Dataset excerpts:
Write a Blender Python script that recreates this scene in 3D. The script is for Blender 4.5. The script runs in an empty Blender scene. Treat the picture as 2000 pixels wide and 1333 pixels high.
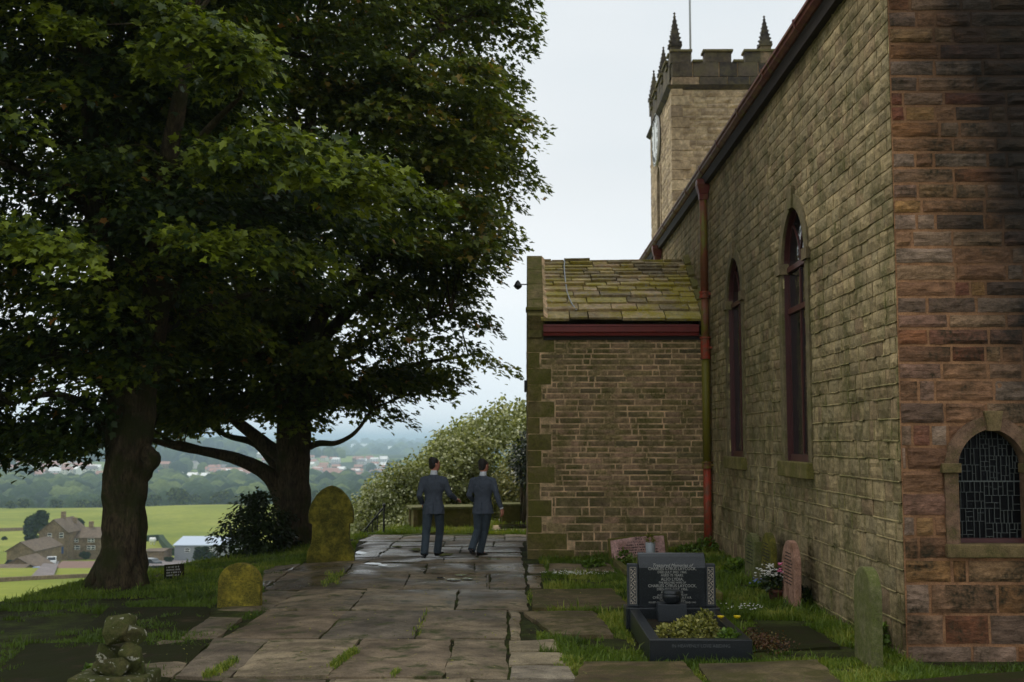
import bpy, bmesh, math, random
import numpy as np
from mathutils import Vector, Matrix, noise
R = math.radians
rnd = random.Random(7)
S = bpy.context.scene
COL = S.collection

# ------------------------------------------------------------------ camera
FPX = 2222.0                      # focal length in pixels of a 2000 px wide frame (40 mm)
TH, PS = math.atan(193 / FPX), math.atan(20 / FPX)
CAM = Vector((0, 0, 1.95))
cd = bpy.data.cameras.new('camera')
cd.lens = 36 * FPX / 2000
cd.sensor_width = 36
cd.clip_start = 0.1
cd.clip_end = 60000
cd.dof.use_dof = True
cd.dof.focus_distance = 12.0
cd.dof.aperture_fstop = 2.8
cam = bpy.data.objects.new('camera', cd)
COL.objects.link(cam)
cam.location = CAM
cam.rotation_euler = (math.pi / 2 + TH, 0, PS)
S.camera = cam
# ------------------------------------------------------------------ sky, sun, exposure
SUN_EL, SUN_AZ = R(52), R(-50)    # azimuth measured from +Y towards +X
w = bpy.data.worlds.new('World')
S.world = w
w.use_nodes = True
nt = w.node_tree
nt.nodes.clear()
wo = nt.nodes.new('ShaderNodeOutputWorld')
bg = nt.nodes.new('ShaderNodeBackground')
sky = nt.nodes.new('ShaderNodeTexSky')
sky.sky_type = 'NISHITA'
sky.sun_disc = False
sky.sun_elevation = SUN_EL
sky.sun_rotation = SUN_AZ
sky.dust_density = 4
tc = nt.nodes.new('ShaderNodeTexCoord')
mp = nt.nodes.new('ShaderNodeMapping')
mp.inputs['Scale'].default_value = (1.0, 1.0, 3.2)
nz = nt.nodes.new('ShaderNodeTexNoise')
nz.inputs['Scale'].default_value = 1.6
nz.inputs['Detail'].default_value = 5
nz.inputs['Roughness'].default_value = 0.45
cr = nt.nodes.new('ShaderNodeValToRGB')
cr.color_ramp.elements[0].position = 0.35
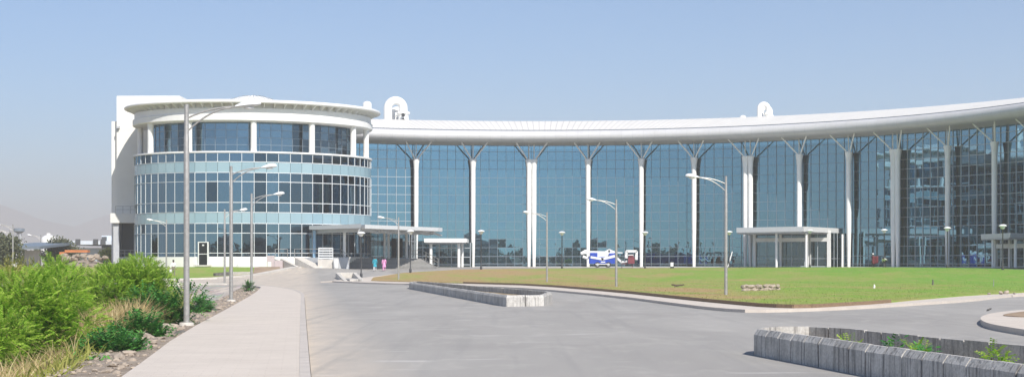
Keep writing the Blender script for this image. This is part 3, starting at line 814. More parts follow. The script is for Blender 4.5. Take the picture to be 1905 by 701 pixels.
# set-back top storey
gb, fb = MB(), MB(); zz = [14.9, 15.75, 16.6, 17.5, 18.42]; n = 60
for k in range(n):
    a0, a1 = 2*math.pi*k/n, 2*math.pi*(k+1)/n; pxm = CX+F*E(a0)[0]/E(a0)[1]
    for j in range(4):
        e_ = random.gauss(0, .003)
        gb.add([E(a0, -1.9+e_, zz[j]), E(a1, -1.9-e_, zz[j]), E(a1, -1.9-e_, zz[j+1]), E(a0, -1.9+e_, zz[j+1])], [(0, 1, 2, 3)])
        gb.at[len(gb.f)-1] = .1 if k % 11 == 3 else (random.uniform(.85, 1) if pxm < 560 else random.choice((.15, .3, .8)))
    fb.bar(E(a0, -1.87, 14.9), E(a0, -1.87, 18.42), .05)
    for z in zz: fb.bar(E(a0, -1.87, z), E(a1, -1.87, z), .045)
go = gb.build('terrace_window_band', 'drum_glass', rot); fb.build('mullion_frame', 'mullion_grey', go)
for px in (261, 280, 352, 472, 580, 657, 681):
    a = phi_px(px, -.45); b = MB(); b.lathe((*E(a, -.45), 0), [(.36, 14.86), (.36, 18.42)], 18); b.build('terrace_column', 'white_paint', rot, smooth=True)
# floors, core and round columns inside
b = MB()
for z in (2.3, 7.05, 13.0): b.prism([E(2*math.pi*k/48, -.35) for k in range(48)], z-.25, z)
b.build('floor_slab', 'interior_floor', rot)
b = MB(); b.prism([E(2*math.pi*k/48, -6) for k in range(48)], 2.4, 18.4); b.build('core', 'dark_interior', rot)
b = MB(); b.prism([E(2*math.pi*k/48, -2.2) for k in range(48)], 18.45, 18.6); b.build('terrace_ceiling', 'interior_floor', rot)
for k in range(16):
    a = 2*math.pi*k/16; b = MB(); b.lathe((*E(a, -1.5), 0), [(.35, 2.3), (.35, 13)], 14); b.build('interior_column', 'interior_white', rot, smooth=True)
# service door in the plinth
a = phi_px(380); n_ = (Vector(E(a, 1))-Vector(E(a, 0))).normalized(); c = Vector(E(a, .24)); ang = math.atan2(n_.y, n_.x)+math.pi/2
b = MB(); zt_, zb_ = zat(451, c.y), zat(492, c.y)
b.box((c.x, c.y, (zt_+zb_)/2), (1.05, .18, zt_-zb_), rz=ang); b.box((c.x+n_.x*.3, c.y+n_.y*.3, zb_-.12), (1.9, .9, .18), rz=ang, mi=1)
do = b.build('service_door', ['door_dark', 'pale_concrete'], rot)
b = MB(); tv = Vector((math.cos(ang), math.sin(ang)))
for s in (-1, 1): q = c+tv*s*.58; b.box((q.x, q.y, (zt_+zb_)/2), (.12, .24, zt_-zb_+.1), rz=ang)
b.box((c.x, c.y, zt_+.05), (1.3, .24, .1), rz=ang); b.box((c.x, c.y, zb_+1.25), (1.05, .2, .07), rz=ang); q = c+n_*.1; b.box((q.x, q.y, zt_-.3), (.25, .03, .16), rz=ang)
b.build('door_frame', 'white_paint', do)
# white stair block behind the left side
blk = thing('stair_block', (-49, 206, 1), 'tall plain white rendered stair block behind the left side of the round building', 'building')
b = MB(); x0, x1 = (217-CX)/F*205, (335-CX)/F*205
b.box(((x0+x1)/2, 209.5, (23+8.1)/2), (x1-x0, 9, 23-8.1)); b.build('upper_wall', 'white_render', blk)
b = MB(); xl0 = (208-CX)/F*206
b.box(((xl0+x0)/2-.01, 210.2, (19.85+.6)/2), (x0-xl0, 8.6, 19.25)); b.build('side_wall', 'white_render', blk)
b = MB(); b.box((x0+1.8, 204.6, (6.85+8.08)/2), (4.6, 1.6, 1.23)); b.build('ledge', 'white_render', blk)
b = MB(); b.box((x0+.15, 204.8, 4.2), (.75, 1.2, 5.3)); b.box((x0+2.2, 204.9, 1.6), (4.2, 1.5, 1.9)); b.build('frame', 'grey_paint', blk)  # the frame's shaded side is put into its grey colour
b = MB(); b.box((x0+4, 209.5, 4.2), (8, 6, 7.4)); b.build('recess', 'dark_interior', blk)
b = MB()
for zz_ in (2.55+.85, 2.55+.45): b.bar((x0+.5, 204.3, zz_), (x0+3.5, 204.3, zz_), .06)
for q in range(5): b.bar((x0+.5+.7*q, 204.3, 2.5), (x0+.5+.7*q, 204.3, 3.4), .05)
for zz_ in (8.95, 8.55): b.bar((x0+.1, 203.95, zz_), (x0+3.0, 203.95, zz_), .05)
for q in range(4): b.bar((x0+.1+.95*q, 203.95, 8.08), (x0+.1+.95*q, 203.95, 8.95), .05)
b.build('railing', 'galvanised', blk)
b = MB(); b.box((x0+.25, 204.8, zat(237, 205)), (.35, .5, .3)); b.build('wall_lamp', 'grey_paint', blk)

# ------------------------------------------------------------------ main entrance: platform, steps, canopy
ent = thing('entrance_canopy', (*gpf(668, 184), 1.2), 'white flat entrance canopy with under-slung beams between the round building and the wing', 'canopy')
P1, P2, P3 = fr(575, 190.5), fr(672, 181), fr(823, 198)
b = MB(); b.prism([tuple(P1), tuple(P2), tuple(fr(668, 184)), tuple(fr(668, 200)), tuple(fr(600, 200))], 5.72, 6.18); b.build('side_roof', 'canopy_paint', ent)
b = MB(); b.prism([tuple(fr(672.2, 183)), tuple(P2+Vector((.4, .2))), tuple(fr(815, 196.4)), tuple(P3), tuple(fr(822, 200)), tuple(fr(775, 207)), tuple(fr(672.2, 206))], 5.66, 6.1); b.build('front_roof', 'canopy_paint', ent)
b = MB(); b.bar((*fr(583, 192), 5.5), (*fr(650, 186), 5.5), .3, .4); b.bar((*fr(638, 186), 5.5), (*fr(700, 186), 5.5), .3, .4); b.bar((*fr(690, 188), 5.4), (*fr(805, 199), 5.4), .25, .3)
b.build('beam', 'grey_paint', ent)
for i in range(6):
    p = fr(683+24*i, 183.6+2.9*i); b = MB(); d = Vector((.5, .86))
    b.bar((p.x, p.y-.6, 5.55), (p.x+d.x*2, p.y+d.y*2, 5.2), .5, .12); b.build('bracket', 'grey_paint', ent)
for px, Z, r_, m_ in ((585, 191, .2, 'blue_column'), (641, 187.5, .17, 'column_paint'), (715, 200, .15, 'column_paint'), (723, 200.4, .15, 'column_paint'), (756, 202, .18, 'column_paint')):
    b = MB(); b.lathe((*fr(px, Z), 0), [(r_, 2.3), (r_, 5.66)], 12); b.build('post', m_, ent, smooth=True)
# glass screen and doors behind
b = MB(); scr = [fr(655, 205), fr(690, 206), fr(730, 207), fr(757, 208), fr(775, 212)]; fbm = MB()
for a, c in zip(scr, scr[1:]):
    n = max(1, round((c-a).length/1.0))
    for q in range(n):
        u, v = a.lerp(c, q/n), a.lerp(c, (q+1)/n); b.add([(u.x, u.y, 2.35), (v.x, v.y, 2.35), (v.x, v.y, 5.7), (u.x, u.y, 5.7)], [(0, 1, 2, 3)]); b.at[len(b.f)-1] = random.choice((.15, .3, .7))
        fbm.bar((u.x, u.y-.04, 2.35), (u.x, u.y-.04, 5.7), .08)
    for z in (2.45, 4.6): fbm.bar((a.x, a.y-.04, z), (c.x, c.y-.04, z), .08)
gs = b.build('glass_screen', 'door_glass', ent); fbm.build('screen_frame', 'aluminium', gs)
b = MB()
for px in (733, 744): p = fr(px, 206.6); b.box((p.x, p.y, 3.7), (.68, .08, 2.5))
b.build('door', 'door_dark', ent)

stp = thing('entrance_steps', (*fr(730, 194), 1.1), 'broad grey stone steps rising to the main entrance, a handrail on their right', 'steps')
b = MB()
for k in range(8):
    z = 2.34-.155*k; f0 = 197-.36*k
    b.prism([tuple(fr(650-1*k, f0-.0)), tuple(fr(784+3.6*k, f0+.5)), tuple(fr(790+3.6*k, 212-.01*k)), tuple(fr(640-1*k, 212-.01*k))], .3+.001*k, z)
b.build('stair_flight', 'step_stone', stp)
b = MB()
for k in range(8):
    z = 2.34-.155*k; f0 = 197-.36*k; p, q, r_ = fr(650-k, f0-.02), fr(784+3.6*k, f0+.48), fr(790+3.6*k, 212)
    b.bar((*p, z-.09), (*q, z-.09), .03, .05); b.bar((*q, z-.09), (*r_, z-.09), .03, .05)
b.build('step_shade_line', 'dark_stone', stp)  # dark bars added under the step edges to paint in riser shade
b = MB(); b.prism([tuple(fr(556, 188.2)), tuple(fr(600, 186.6)), tuple(fr(650, 186.4)), tuple(fr(651, 212.4)), tuple(fr(560, 212.4))], .4, 2.42); b.build('platform', 'grey_paint', stp)
def rail(pts, hgt=1.0, step=1.4):
    b = MB()
    for a, c in zip(pts, pts[1:]):
        a, c = Vector(a), Vector(c)
        for h_ in (hgt, hgt*.55): b.bar(a+Vector((0, 0, h_)), c+Vector((0, 0, h_)), .06)
        n = max(1, round((c-a).length/step))
        for q in range(n+1): p = a.lerp(c, q/n); b.bar(p, p+Vector((0, 0, hgt)), .06)
    b.build('handrail', 'galvanised', stp)
rail([(*fr(548, 188.6), 2.42), (*fr(575, 187.8), 2.42), (*fr(633, 186.8), 2.42), (*fr(649, 186.4), 1.6)])
rail([(*fr(762, 199), 2.35), (*fr(785, 198.5), 2.35), (*fr(815, 195.5), 1.3)], step=.9)
rail([(*fr(512, 188.4), 2.42), (*fr(535, 188.4), 2.42)])
# sloping ramp walls left of the steps
rmp = thing('ramp_wall', (*fr(560, 186), .9), 'pale sloping ramp parapets stepping down to the pavement left of the entrance', 'ramp')
def wedge(a, c, z0, z1, zb0, zb1, th, mat, nm):
    b = MB(); a, c = Vector(a), Vector(c); d = (c-a).normalized(); n_ = Vector((-d.y, d.x))*th/2
    vs = [(*(a-n_), zb0), (*(a+n_), zb0), (*(c+n_), zb1), (*(c-n_), zb1), (*(a-n_), z0), (*(a+n_), z0), (*(c+n_), z1), (*(c-n_), z1)]
    b.add(vs, [(3, 2, 1, 0), (4, 5, 6, 7), (0, 1, 5, 4), (1, 2, 6, 5), (2, 3, 7, 6), (3, 0, 4, 7)]); b.build(nm, mat, rmp)
wedge(fr(524, 188.5), fr(561, 183.5), 2.3, 1.15, .6, .6, .35, 'pale_concrete', 'parapet')
wedge(fr(557, 187.2), fr(598, 184), 2.42, 1.1, .6, .6, 1.3, 'pale_concrete', 'sloped_slab')
wedge(fr(505, 187.5), fr(526, 187.5), 2.1, 2.1, .6, .6, .3, 'maroon_grey' if 'maroon_grey' in M else 'pink_board', 'low_wall')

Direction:
Set the lines above down again, word for word, from the first through the one containing "COL = S.collection"; pictures excluded.

Result of the exercise:
Write a Blender Python script that recreates this scene in 3D. The script is for Blender 4.5. The script runs in an empty Blender scene. Treat the picture as 2000 pixels wide and 1333 pixels high.
import bpy, bmesh, math, random
import numpy as np
from mathutils import Vector, Matrix, noise
R = math.radians
rnd = random.Random(7)
S = bpy.context.scene
COL = S.collection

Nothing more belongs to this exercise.